Paulo Augusto de Souza Nogueira
RESUMO Este artigo levanta questões referentes às possibilidades e limites de se proceder a uma história cultural do cristianismo primitivo. São apresentadas algumas obras-chave que oferecem análises que tangenciam e antecipam questões da história cultural, como a história de doutrinas e ideias religiosas, psicologia histórica, história de práticas religiosas populares, entre outros. Em seguida são discutidas a terminologia do campo de estudos, a abrangência cronológica e o corpo de documentos. Por fim, propõe-se o estudo das categorias mentais do Cristianismo Primitivo e a consideração do mesmo como um sistema de linguagem, por meio do estudo de seus textos narrativos e ficcionais. 



Introdução 


Apesar da ampla produção acadêmica exegética, teológica e historiográfica não há muitos trabalhos acadêmicos que tenham oferecido uma visão de conjunto do Cristianismo Primitivo (CP)1 . Essa lacuna é tornada possível devido a pressupostos de duas correntes antagônicas que inviabilizam qualquer projeto de reconstrução histórica do CP. A primeira corrente entende que a história do cristianismo primitivo é equivalente, de alguma forma, à história do Novo Testamento. Ou seja, bastaria se estudar os livros que compõem o Novo Testamento para se ter acesso às informações históricas necessárias para a reconstrução do CP. Essa posição reflete os pressupostos de que a história equivale ao relato canônico e que as doutrinas e fatos históricos são passíveis de reconstrução a partir desse corpo documental. A segunda corrente entende que, ainda que o CP tenha produzido textos (fontes escritas) desde suas origens, não é possível reconstruir a partir deles, de forma satisfatória, o papel ocupado pelas comunidades cristãs no mundo antigo, suas práticas, seu ethos social, seu desenvolvimento institucional, entre outros. Além de quase não haver evidências materiais nos dois primeiros séculos, as fontes escritas são por demais fragmentárias e ficcionais. São fragmentárias no sentido de que cobrem apenas alguns aspectos da vida dos cristãos na sociedade greco-romana, em algumas regiões, e em perspectivas muito específicas. O elemento ficcional e imaginativo desses textos também conflita com os interesses de uma historiografia tradicional, interessada em fatos e instituições. 
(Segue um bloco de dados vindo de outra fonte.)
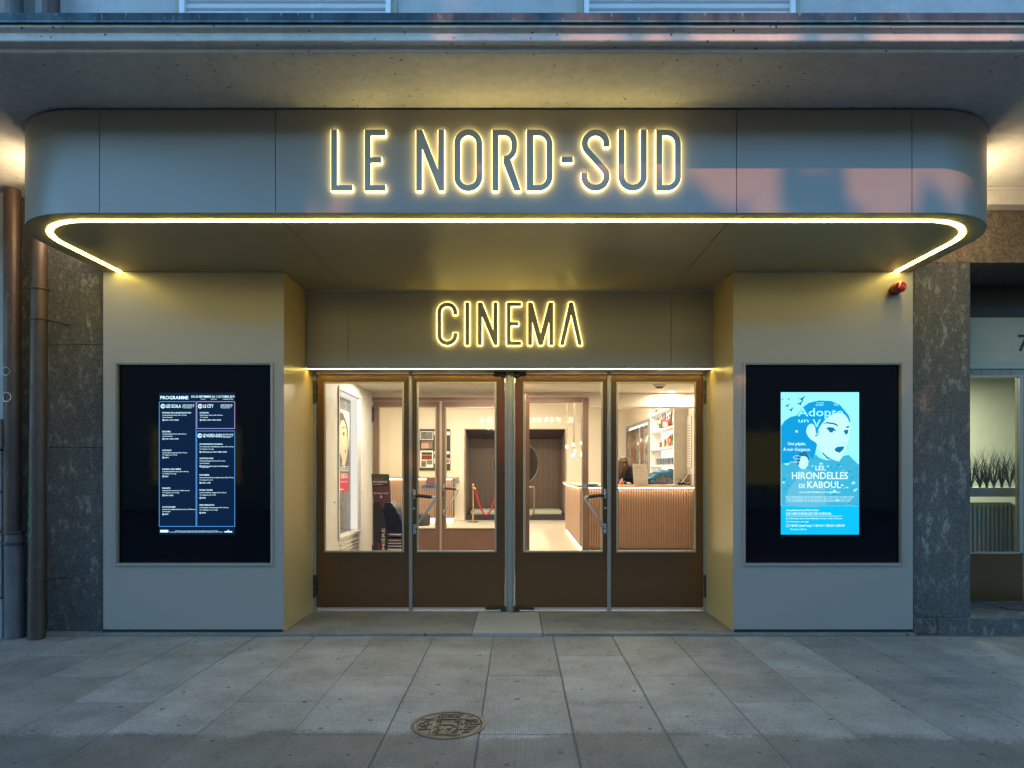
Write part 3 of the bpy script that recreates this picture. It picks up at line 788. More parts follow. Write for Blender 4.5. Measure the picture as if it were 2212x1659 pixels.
line1(lb, 70, 149, 468, 149); line1(lb, 70, 1534, 468, 1534)
for a in (482, 903): line1(lb, a, 480, a, 1534)
line1(lb, 487, 475, 898, 475); line1(lb, 487, 1534, 898, 1534)
lb.build('border_lines', 'screen_line_blue', s1)
lp_ = MB()
for a in (482, 903): line1(lp_, a, 152, a, 447)
line1(lp_, 487, 149, 898, 149); line1(lp_, 487, 447, 898, 447)
lp_.build('border_lines', 'screen_line_pink', s1)
tx = MB()
def t1(s_, x0, x1, base, cap):
    p = sc1(x0, base); q = sc1(x1, base)
    tx.text(s_, mpS, (p[0], q[0], p[1], -cap * K), .0034)
t1('PROGRAMME', 77, 388, 122, 36); t1('DU 25 SEPTEMBRE AU 1 OCTOBRE 2019', 422, 900, 104, 22)
t1('Nouveau', 525, 577, 124, 8); t1('Evénement', 640, 705, 124, 8); t1('Changement de salle', 768, 884, 124, 8)
def ringm(cx, cy_, ro, ri):
    p = sc1(cx, cy_); n = 20
    tx.prism([circ(ro * K, n, p[0], p[1]), circ(ri * K, n, p[0], p[1])], .0034, None, mpS)
def logo(cx, cy_):
    p = sc1(cx, cy_)
    tx.prism(stroke(arc(p[0], p[1], 20 * K, 40, 320, 16), 8 * K), .0034, None, mpS)
    tx.prism(stroke(arc(p[0] + 2, p[1] - .3, 13 * K, 0, 350, 14), 6 * K), .0038, None, mpS)
logo(105, 200); logo(520, 200); logo(515, 527)
t1('LES SCALA', 140, 306, 216, 36); t1('LE CITY', 556, 666, 216, 36); t1('LE NORD-SUD', 551, 750, 543, 36)
for a, b_ in ((329, 200), (752, 200), (757, 527)): tx.prism(q1(a - 2, b_ - 20, a + 2, b_ + 20), .0034, None, mpS)
for x0, x1, b_, ph in ((338, 453, 193, '022 736 04 22'), (761, 876, 193, '022 736 89 20'), (768, 886, 520, '022 733 19 00')):
    t1(ph, x0, x1, b_, 13); t1('Rue des Eaux-Vives 23', x0, x1 - 5, b_ + 16, 9); t1('www.les-scala.ch', x0, x0 + 88, b_ + 28, 8)
LST = [(100, 280, 'PORTRAIT DE LA JEUNE FILLE EN FEU', 418, 'de Céline Sciamma, France, 2019, 12/14 ans', 373, 'Version française', 212, '12h30 I 16h10 I 20h40', 280),
 (100, 489, 'DEUX MOI', 190, 'de Cédric Klapisch, France, 2019, 8/14 ans', 364, 'Version française', 212, '13h45 I 16h20 I 21h00', 278),
 (100, 697, 'LATE NIGHT', 202, 'de Nisha Ganatra, États-Unis, 2019, 10/14 ans', 374, 'V.O. anglaise s.-tit. fr & all.', 265, '12h15', 168),
 (100, 906, 'ROUBAIX, UNE LUMIÈRE', 304, 'de Arnaud Desplechin, France, 2019, 16/16 ans', 391, 'V.O. française s.-tit. angl.', 255, '18h30', 166),
 (100, 1117, 'PARASITE', 187, 'de Bong Joon-ho, Corée du Sud, 2019, 16/16 ans', 402, 'V.O. coréenne s.-tit. fr. & angl.', 285, '18h15 I 20h50', 220),
 (100, 1326, 'LA VIE SCOLAIRE', 244, 'de Grand Corps Malade & Mehdi Idir, France, 2019, 8/14 ans', 468, 'V.O. française', 188, '18h30', 166),
 (516, 280, 'LE DINDON', 613, 'de Jalil Lespert, France, 2019, 10/14 ans', 769, 'V.O. française', 606, '14h20 I 16h30 I 18h45 I 20h50', 750),
 (512, 628, 'LES HIRONDELLES DE KABOUL', 770, 'de Z. Breitman & E. Gobbé-Mévellec, France, 2019, 12/12 ans', 892, 'V.O. française s.-tit. angl.', 670, '14h00 (sauf ma) I 16h10 I 18h20 I 20h30', 815),
 (512, 786, 'ADOPTE UN VEUF', 664, 'de François Desagnat, France, 2017, 6/12 ans', 796, 'Version française', 623, '14h00 (ma) dans le cadre du Ciné Bonheur -', 840),
 (512, 971, 'INSOUMISES', 620, 'de Fernando Perez & Laura Cazador, Suisse, 2018, 16/16 ans', 890, 'V.O. espagnole s.-tit. fr.', 662, '12h20 I 16h00', 634),
 (512, 1138, 'DOLOR Y GLORIA', 658, 'de Pedro Almodóvar, Espagne, 2019, 14/14 ans', 808, 'V.O. espagnole s.-tit. fr. & all.', 694, '18h00', 580),
 (512, 1304, 'DIEGO MARADONA', 676, 'de Asif Kapadia, Grande-Bretagne, 2019, 10/12 ans', 832, 'V.O. multilingue s.-tit. fr. & angl.', 715, '20h40', 582)]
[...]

Nesse artigo delinearemos as possibilidades do estudo do CP na perspectiva da história cultural, considerando a ausência de evidências materiais e reconhecendo o caráter lacunar (literário) das fontes? Com esse objetivo levantaremos as seguintes questões: 


a) Os elementos imaginativos e ficcionais dos textos do CP nos permitem estudar a sua história e as categorias mentais por meio das quais grupos de cristãos concebem o mundo? Sendo as fontes de caráter literário, seria possível examinar essas fontes a partir das perspectivas de seus gêneros literários? 

b) Não seria necessário, dada a fragmentariedade das fontes do CP, e dado o escopo de uma história cultural (estruturas de longa duração), ampliar a cronologia do estudo e o corpus documental? Ou seja: quais textos e até que limite cronológico? c) Como inserir em estudos de história cultural a diversidade de grupos e tendências no CP, sem recair numa consideração atomista? É possível estudar os grupos considerados como “heréticos” em seus conflitos com outros grupos internos, ainda que inseridos na rede de discursos do CP? 

d) É possível resgatar memórias de práticas religiosas ao invés de ceder ao primado do doutrinal? Como resgatar e reconstruir hipoteticamente práticas mágicas, litúrgicas, ethos social, entre outros aspectos, a partir de textos de propaganda ou de caráter apologético? Como essas práticas religiosas coexistem com os elementos catequéticos e doutrinais de superfície, ainda mais quando podem estar em contradição com os mesmos? e) Como estudar o CP como movimento religioso no Império Romano, sem repetir a prática teológica de considerá-lo como novidade absoluta? A despeito de suas tensões com a sociedade que tipos de interações e negociações o CP promoveu na sociedade mediterrânea?